Reflection by Nancy Scarborough

Psalm 138 and Psalm 139 address the fear and self doubt that often plague me. Maybe you share some of the same fears.

One fear that troubles me now and undermines me is the fear that I am unlovable to anyone who truly knows me, both my "good" and "bad" parts. How human is that feeling?! Even my little grandson wishes to present only his best side to his grandparents. That desire starts so young in a human being. Fear of my darkness being known, leading to rejection by those whose regard I value so much. Psalm 139 helps me deal with that fear. It reminds me that: "Lord, thou hast examined me and knowest me...Thou hast kept close guard before me and behind and hast spread Thy hand over me. Such knowledge is beyond my understanding." But I am so grateful for it.

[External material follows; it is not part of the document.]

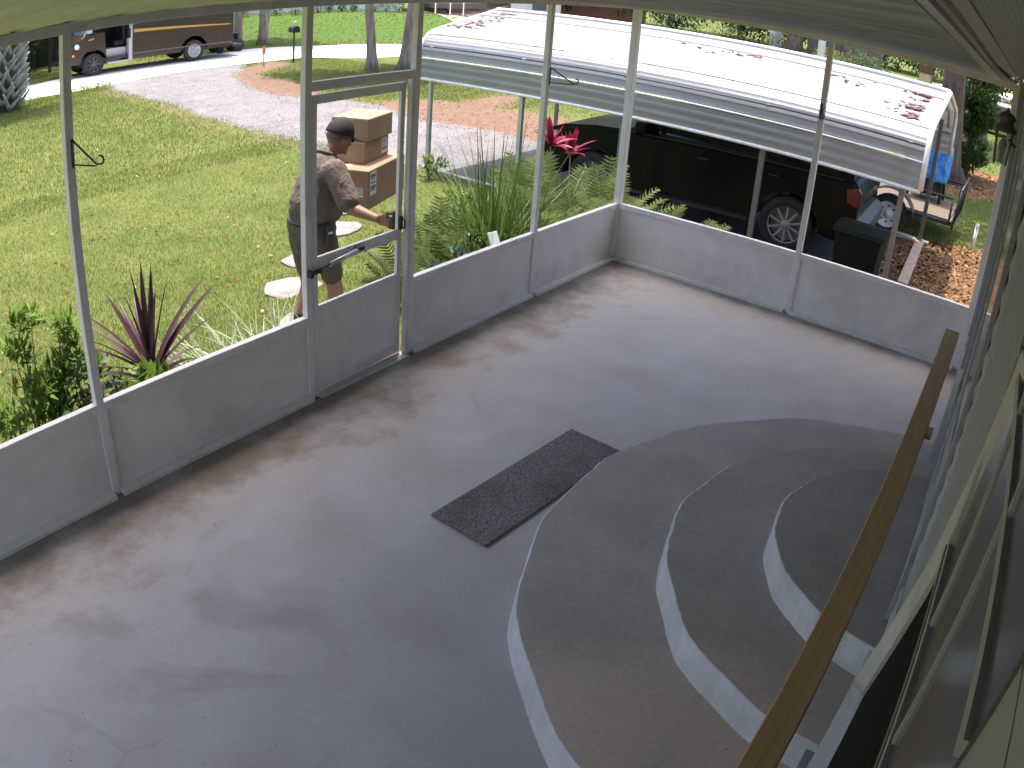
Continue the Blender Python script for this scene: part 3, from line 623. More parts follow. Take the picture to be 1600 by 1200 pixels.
# leafy shrubs
def lance(L,w_): 
    me=bpy.data.meshes.new('leaf'); me.from_pydata([(0,0,0),(L*.35,-w_/2,.01),(L*.75,-w_*.4,.0),(L,0,-.02),(L*.75,w_*.4,0),(L*.35,w_/2,.01),(L*.4,0,-.004)],[],[(0,1,6),(1,2,3,6),(3,4,5,6),(0,6,5)]); return me
def foliage(m,pts,L,w_,seed,name='foliage',up=.3,parent=None):
    """pts: (x,y,z,n,radius): many small leaves round each point, one joined part"""
    r=np.random.default_rng(seed); C_=[];
    for x,y,z,n,rad in pts:
        d=r.normal(size=(n,3)); d/=np.linalg.norm(d,axis=1)[:,None]; C_.append(np.array([x,y,z])+d*rad*r.uniform(.15,1,(n,1))**.5*np.array([1,1,.8]))
    C_=np.concatenate(C_); n=len(C_); th=r.uniform(0,2*PI,n); el=r.uniform(-.5,1.1,n)+up
    u=np.stack([np.cos(th)*np.cos(el),np.sin(th)*np.cos(el),np.sin(el)],1); v=np.stack([-np.sin(th),np.cos(th),r.uniform(-.4,.4,n)],1); s=r.uniform(.6,1.25,n)[:,None]
    V=np.stack([C_,C_+u*L*.45*s-v*w_*.5*s,C_+u*L*s,C_+u*L*.45*s+v*w_*.5*s],1).reshape(-1,3)
    return npmesh(name,V,np.arange(4*n).reshape(n,4),m,parent)
def shrub(name,label,loc,stems,m,L,w_,seed,cat='shrub',group=None,nl=34,rad=.07,fill=0,wood=BARKR):
    t=thing(name,label,cat,loc); 
    if group: t['group']=group
    rr=random.Random(seed); bm=bmesh.new(); pts=[]
    for (dx,dy,h) in stems:
        tube(bm,[(0,0,0),(dx*.4,dy*.4,h*.5),(dx,dy,h)],[.008,.006,.003],5); pts.append((dx,dy,h,nl,rad))
        for q in range(3):
            f=rr.uniform(.35,.9); pts.append((dx*f,dy*f,h*f,int(nl*.3),rad*.9))
    for q in range(fill): pts.append((rr.uniform(-.2,.2),rr.uniform(-.15,.15),rr.uniform(.03,.25),18,.09))
    o=obj('stem',bm,wood,t); f=foliage(m,pts,L,w_,seed,parent=t); return t
shrub('leafy_shrub','tall leggy shrub with bright green leaf tufts left of the first post',(-5.93,.50,-.16),[(.02,.05,1.17),(.12,.12,1.12),(.30,.05,1.05),(.36,.10,.92),(-.06,.02,1.0),(.2,-.02,.8),(.05,-.05,.75)],LEAFY,.10,.024,1,rad=.085,nl=90,fill=8)
shrub('leafy_shrub','shorter bright green shrub at the picture edge, leftmost by the porch',(-6.16,.42,-.16),[(0,0,.70),(.1,.06,.60),(-.1,.05,.62),(.12,-.1,.5)],LEAFY,.085,.022,2,rad=.08,nl=60)
shrub('leafy_shrub','dense low green shrub behind the first post',(-5.62,.45,-.16),[(0,0,.80),(.14,.05,.72),(-.12,.06,.76),(.22,-.1,.6),(-.2,-.1,.55),(.05,.2,.7)],LEAF,.07,.026,3,rad=.12,nl=110,fill=14)
shrub('leafy_shrub','broad leaved green shrub in front of the purple cordyline stem',(-5.20,.36,-.15),[(0,0,.60),(.12,.02,.56),(-.12,.02,.5),(-.22,0,.44)],LEAFY,.10,.05,4,rad=.07,nl=30,fill=3)
shrub('leafy_shrub','low dark green shrub under the tall leggy shrub',(-5.85,.30,-.15),[(0,0,.52),(.15,0,.5),(-.15,0,.46),(.05,.1,.6)],LEAF,.06,.02,5,rad=.10,nl=70,fill=10)
shrub('succulent_plant','blue green broad leaf plant outside the door post',(-2.38,.40,-.15),[(0,0,.52),(.09,.02,.44),(-.08,.0,.4)],BLUEG,.11,.05,6,'plant',rad=.05,nl=22)
shrub('succulent_plant','second blue green plant, right of the door post plant',(-2.02,.42,-.15),[(0,0,.56),(.08,.03,.48)],BLUEG,.10,.045,7,'plant',rad=.05,nl=22)
shrub('leafy_shrub','mid green shrub between the blue green plants and tall grass',(-1.80,.45,-.15),[(0,0,.66),(.12,.02,.6),(-.14,.05,.58),(.2,-.05,.5)],LEAF,.08,.03,8,rad=.10,nl=50,fill=8)
shrub('leafy_shrub','yellow green shrub beside the second carport post',(-.95,1.35,-.3),[(0,0,.85),(.2,.0,.8),(-.2,.05,.7),(.3,.2,.6)],LEAFY,.07,.03,9,rad=.11,nl=60,fill=8)
shrub('weed','low weed growing at the foot of the first carport post',(2.55,4.7,-.48),[(0,0,.35),(.15,-.1,.25),(-.1,0,.3)],LEAFY,.09,.04,10,'weed',rad=.08,nl=30,fill=3)
bm=bmesh.new(); box(bm,-.09,.09,-.006,.006,0,.13,.004); o=obj('garden_marker',bm,plain('marker_plastic',(.55,.60,.62),.4)); o.location=(-1.66,.30,.44); o.rotation_euler=(R(-25),R(8),R(10)); tag(o,'small pale plaque standing in the planting above the rail','garden marker')
bm=bmesh.new(); tube(bm,[(0,0,-.62),(0,0,0)],.006,6); obj('stake',bm,GALV,o)
# ---------------------------------------------------------------- trees
def trunk_bm(pts,rs,flare=1.5,seg=14,seed=0,rough=.12):
    bm=bmesh.new(); P=[];Rr=[]
    for i in range(len(pts)-1):
        for q in range(6):
            t=q/6; P.append(Vector(pts[i]).lerp(Vector(pts[i+1]),t)); Rr.append(rs[i]+(rs[i+1]-rs[i])*t)
    P.append(Vector(pts[-1])); Rr.append(rs[-1]); z0=P[0].z
    Rr=[r*(1+(flare-1)*math.exp(-(p.z-z0)/.28)) for r,p in zip(Rr,P)]
    rings=tube(bm,P,Rr,seg)
    for rg,p in zip(rings,P):
        for k,v in enumerate(rg):
            d=v.co-p; f=1+rough*noise.noise((k*1.3+seed,p.z*1.2,seed))+ (.22*math.exp(-(p.z-z0)/.2)*math.sin(k*5*2*PI/seg) if flare>1.2 else 0)
            v.co=p+d*f
    return bm
CROWNS={}
def crownmesh(key,m,n,rx,rz,L,w_,seed):
    if key in CROWNS: return CROWNS[key]
    r=np.random.default_rng(seed); nc=26; cs=r.normal(size=(nc,3)); cs/=np.linalg.norm(cs,axis=1)[:,None]; cs*=r.uniform(.35,.95,(nc,1)); rad=r.uniform(.22,.45,nc)
    idx=r.integers(0,nc,n); d=r.normal(size=(n,3)); d/=np.linalg.norm(d,axis=1)[:,None]
    C_=(cs[idx]+d*(rad[idx]*r.uniform(.4,1,n))[:,None])*np.array([rx,rx,rz]); th=r.uniform(0,2*PI,n); el=r.uniform(-.8,.6,n)
    u=np.stack([np.cos(th)*np.cos(el),np.sin(th)*np.cos(el),np.sin(el)],1); v=np.stack([-np.sin(th),np.cos(th),r.uniform(-.8,.8,n)],1); s=r.uniform(.6,1.3,n)[:,None]
    V=np.stack([C_,C_+u*L*.5*s-v*w_*.5*s,C_+u*L*s,C_+u*L*.5*s+v*w_*.5*s],1).reshape(-1,3)
    o=npmesh('crown',V,np.arange(4*n).reshape(n,4),m); me=o.data; bpy.data.objects.remove(o); CROWNS[key]=me; return me
def tree(name,label,x,y,r,h,lean=(0,0),crown=None,crs=(3,2.2),m=BARK,group=None,seed=0,limbs=3,flare=1.5,cz=None):
    t=thing(name,label,'tree',(x,y,tz(x,y)-.05),0,group); lx,ly=lean; rr=random.Random(seed)
    obj('trunk',trunk_bm([(0,0,0),(lx*.3,ly*.3,h*.35),(lx*.7,ly*.7,h*.7),(lx,ly,h)],[r,r*.86,r*.72,r*.5],flare,seed=seed),m,t)
    for q in range(limbs):
        an=rr.uniform(0,2*PI); z0=h*rr.uniform(.62,.9); bm=bmesh.new(); b0=Vector((lx*z0/h,ly*z0/h,z0))
        tube(bm,[b0,b0+Vector((math.cos(an)*.8,math.sin(an)*.8,.8)),b0+Vector((math.cos(an)*1.9,math.sin(an)*1.9,1.6))],[r*.42,r*.3,r*.14],7); obj('limb',bm,m,t)
    if crown:
        for q in range(1):
            o=link('crown',crown,None,t); o.location=(lx,ly,(cz or h)+.6); o.rotation_euler=(0,0,rr.uniform(0,6)); o.scale=(crs[0],crs[0],crs[1])
    return t
CR1=crownmesh('a',LEAFD,7000,1,1,.10,.05,1); CR2=crownmesh('b',LEAF,7000,1,1,.10,.05,2)
tree('oak_tree','slim tree trunk right behind the parcel truck',15.75,27.6,.20,7,(.05,0),CR1,(3,2),group='trunks along the road bank',seed=1,flare=1.25)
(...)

A related fear, a common one, is fear of the dark, both in the physical sense and spiritual. My grandson shares that fear, so we make sure he has a flashlight with him at bedtime. But what about the darkness within? Psalm 139 tells me that: “If I say surely darkness will steal over me, night will close around me, darkness is no darkness for Thee...Both dark and light are one.” God's love is bigger than my darkness. Psalm 138 says: “I will praise thee, O Lord, with all my heart.” Like the psalmist, I too am full of thankfulness for God's love, which is beyond my understanding.